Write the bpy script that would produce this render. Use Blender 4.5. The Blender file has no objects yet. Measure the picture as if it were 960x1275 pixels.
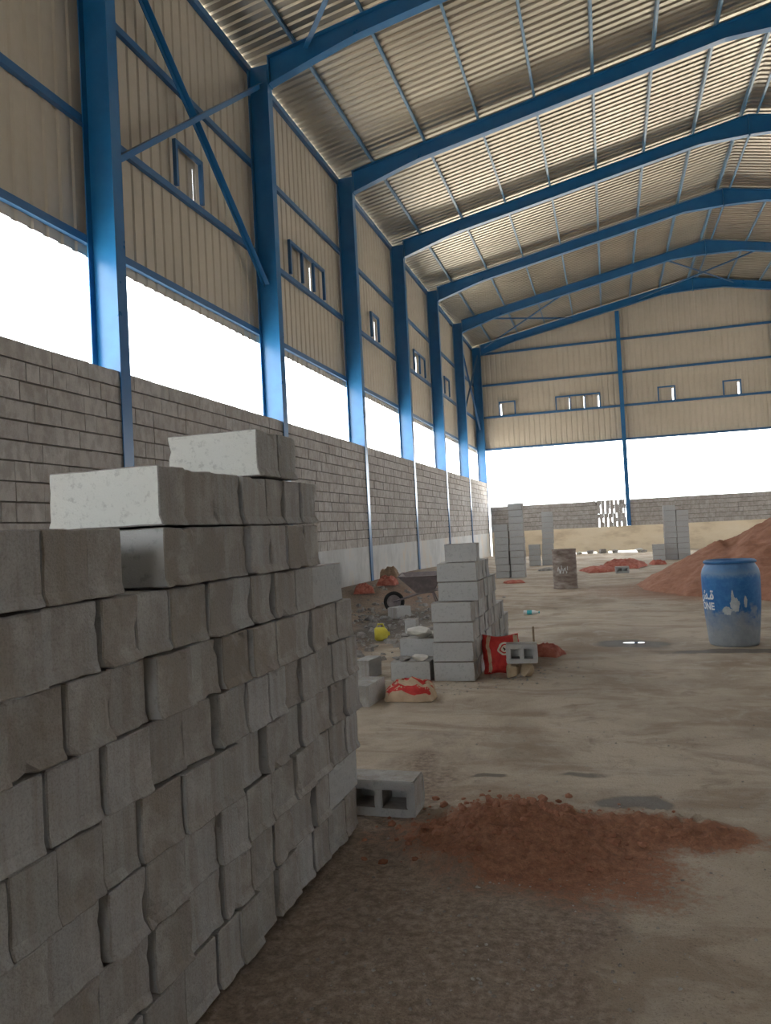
import bpy, bmesh, math, random
from mathutils import Vector, Matrix, noise
random.seed(7)
S = bpy.context.scene
COL = S.collection
R = random.random
def U(a, b): return a + (b - a) * random.random()

# ------------------------------------------------------------------ camera, sky, sun, exposure
F_PX = 964.0
def cam_ray(px, py): return Vector(((px - 480) / F_PX, -(py - 637.5) / F_PX, -1.0))
Yc = cam_ray(758, 648).normalized()
Xc = -cam_ray(-2870, 834); Xc = (Xc - Xc.dot(Yc) * Yc).normalized()
Zc = Xc.cross(Yc)
cam_d = bpy.data.cameras.new('camera'); cam_d.sensor_fit = 'HORIZONTAL'; cam_d.sensor_width = 36
cam_d.lens = 36 * F_PX / 960; cam_d.clip_start = 0.05; cam_d.clip_end = 500
cam = bpy.data.objects.new('camera', cam_d); COL.objects.link(cam)
M3 = Matrix((Xc, Yc, Zc))
cam.matrix_world = Matrix.Translation((0, 0, 1.5)) @ M3.to_4x4()
S.camera = cam
w = bpy.data.worlds.new('sky'); S.world = w; w.use_nodes = True
bg = w.node_tree.nodes['Background']; bg.inputs[0].default_value = (0.93, 0.97, 1.0, 1); bg.inputs[1].default_value = 4.5
sun_d = bpy.data.lights.new('sun', 'SUN'); sun_d.energy = 22; sun_d.angle = math.radians(2); sun_d.color = (1.0, .95, .86)
sun = bpy.data.objects.new('sun', sun_d); COL.objects.link(sun); sun.rotation_euler = (math.radians(33), 0, math.radians(4))
S.view_settings.view_transform = 'Standard'; S.view_settings.look = 'None'
S.view_settings.gamma = 1.0; S.view_settings.exposure = 0.9
S.view_settings.use_curve_mapping = False
S.cycles.max_bounces = 8; S.cycles.diffuse_bounces = 6; S.cycles.glossy_bounces = 3
S.cycles.use_denoising = True
S.cycles.sample_clamp_indirect = 8

# ------------------------------------------------------------------ helpers
class MB:
    def __init__(s): s.v = []; s.f = []; s.t = []
    def quad(s, *p, tint=0):
        n = len(s.v); s.v += [tuple(q) for q in p]; s.f.append(tuple(range(n, n + len(p)))); s.t.append(tint)
    def box(s, a, b, tint=0, M=None):
        x0, y0, z0 = a; x1, y1, z1 = b; n = len(s.v)
        vs = [(x0,y0,z0),(x1,y0,z0),(x1,y1,z0),(x0,y1,z0),(x0,y0,z1),(x1,y0,z1),(x1,y1,z1),(x0,y1,z1)]
        if M: vs = [tuple(M @ Vector(q)) for q in vs]
        s.v += vs
        for f in ((0,3,2,1),(4,5,6,7),(0,1,5,4),(1,2,6,5),(2,3,7,6),(3,0,4,7)):
            s.f.append(tuple(n + i for i in f)); s.t.append(tint)
    def bar(s, p, q, wd, dp, up=(0,0,1)):     # rectangular bar from p to q
        p = Vector(p); q = Vector(q); d = (q - p).normalized(); up = Vector(up)
        a = d.cross(up).normalized(); b = a.cross(d).normalized(); n = len(s.v)
        for e in (p, q):
            for i, j in ((-1,-1),(1,-1),(1,1),(-1,1)): s.v.append(tuple(e + a*i*wd/2 + b*j*dp/2))
        for f in ((0,1,2,3),(7,6,5,4),(0,4,5,1),(1,5,6,2),(2,6,7,3),(3,7,4,0)):
            s.f.append(tuple(n + i for i in f)); s.t.append(0)
    def angle(s, p, q, leg, th, up=(0,0,1)):  # L section
        p = Vector(p); q = Vector(q); d = (q - p).normalized(); up = Vector(up)
        a = d.cross(up).normalized(); b = a.cross(d).normalized()
        s.bar(p + a*(leg/2), q + a*(leg/2), leg, th, up)
        s.bar(p + b*(leg/2), q + b*(leg/2), th, leg, up)
    def prism(s, pts, y0, y1):                 # polygon in x,z extruded along y
        n = len(s.v); m = len(pts)
        s.v += [(x, y0, z) for x, z in pts] + [(x, y1, z) for x, z in pts]
        s.f.append(tuple(n + i for i in range(m))); s.f.append(tuple(n + m + i for i in reversed(range(m))))
        for i in range(m):
            j = (i + 1) % m; s.f.append((n+j, n+i, n+m+i, n+m+j))
        s.t += [0] * (m + 2)
    def lathe(s, prof, seg=32):
        n = len(s.v)
        for r, z in prof:
            for k in range(seg): a = 2*math.pi*k/seg; s.v.append((r*math.cos(a), r*math.sin(a), z))
        for i in range(len(prof) - 1):
            for k in range(seg):
                k2 = (k+1) % seg
                s.f.append((n+i*seg+k, n+i*seg+k2, n+(i+1)*seg+k2, n+(i+1)*seg+k)); s.t.append(0)
    def tube(s, pts, r, seg=8, cap=True):
        n = len(s.v); P = [Vector(p) for p in pts]
        for i, p in enumerate(P):
            d = (P[min(i+1, len(P)-1)] - P[max(i-1, 0)]).normalized()
            a = d.cross(Vector((0,0,1)) if abs(d.z) < .9 else Vector((1,0,0))).normalized(); b = d.cross(a)
            for k in range(seg):
                t = 2*math.pi*k/seg; s.v.append(tuple(p + (a*math.cos(t) + b*math.sin(t))*r))
        for i in range(len(P)-1):
            for k in range(seg):
                k2 = (k+1) % seg; s.f.append((n+i*seg+k, n+(i+1)*seg+k, n+(i+1)*seg+k2, n+i*seg+k2)); s.t.append(0)
        if cap:
            s.f.append(tuple(n+k for k in range(seg))); s.f.append(tuple(n+(len(P)-1)*seg+k for k in reversed(range(seg)))); s.t += [0, 0]
    def mesh(s, name, mat, smooth=False, recalc=True):
        me = bpy.data.meshes.new(name); me.from_pydata(s.v, [], s.f); me.materials.append(mat)
        if any(s.t):
            at = me.attributes.new('tint', 'FLOAT', 'FACE'); at.data.foreach_set('value', s.t)
        if recalc:
            bm = bmesh.new(); bm.from_mesh(me); bmesh.ops.recalc_face_normals(bm, faces=bm.faces); bm.to_mesh(me); bm.free()
        if smooth:
            me.shade_smooth()
        me.update(); return me
    def obj(s, name, mat, parent=None, smooth=False, recalc=True, loc=None):
        o = bpy.data.objects.new(name, s.mesh(name, mat, smooth, recalc)); COL.objects.link(o)
        if loc: o.location = loc
        if parent: o.parent = parent
        return o
def tag(o, label=None, cat=None, group=None, kind=None):
    if label: o['label'] = label
    if cat: o['category'] = cat
    if group: o['group'] = group
    if kind: o['kind'] = kind
    return o
def empty(name, loc=(0,0,0), rz=0, **k):
    o = bpy.data.objects.new(name, None); COL.objects.link(o); o.location = loc; o.rotation_euler = (0,0,rz); o.empty_display_size = .1
    return tag(o, **k)
def rot(o, x=0, y=0, z=0): o.rotation_euler = (x, y, z); return o
ORD = 'zeroth first second third fourth fifth sixth seventh eighth ninth tenth eleventh twelfth thirteenth fourteenth fifteenth sixteenth seventeenth eighteenth nineteenth twentieth'.split()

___

# Requirement
In the listing, find each line with the string "objects" and copy it.

# Exercise result
Write the bpy script that would produce this render. Use Blender 4.5. The Blender file has no objects yet. Measure the picture as if it were 960x1275 pixels.
cam = bpy.data.objects.new('camera', cam_d); COL.objects.link(cam)
sun = bpy.data.objects.new('sun', sun_d); COL.objects.link(sun); sun.rotation_euler = (math.radians(33), 0, math.radians(4))
        o = bpy.data.objects.new(name, s.mesh(name, mat, smooth, recalc)); COL.objects.link(o)
    o = bpy.data.objects.new(name, None); COL.objects.link(o); o.location = loc; o.rotation_euler = (0,0,rz); o.empty_display_size = .1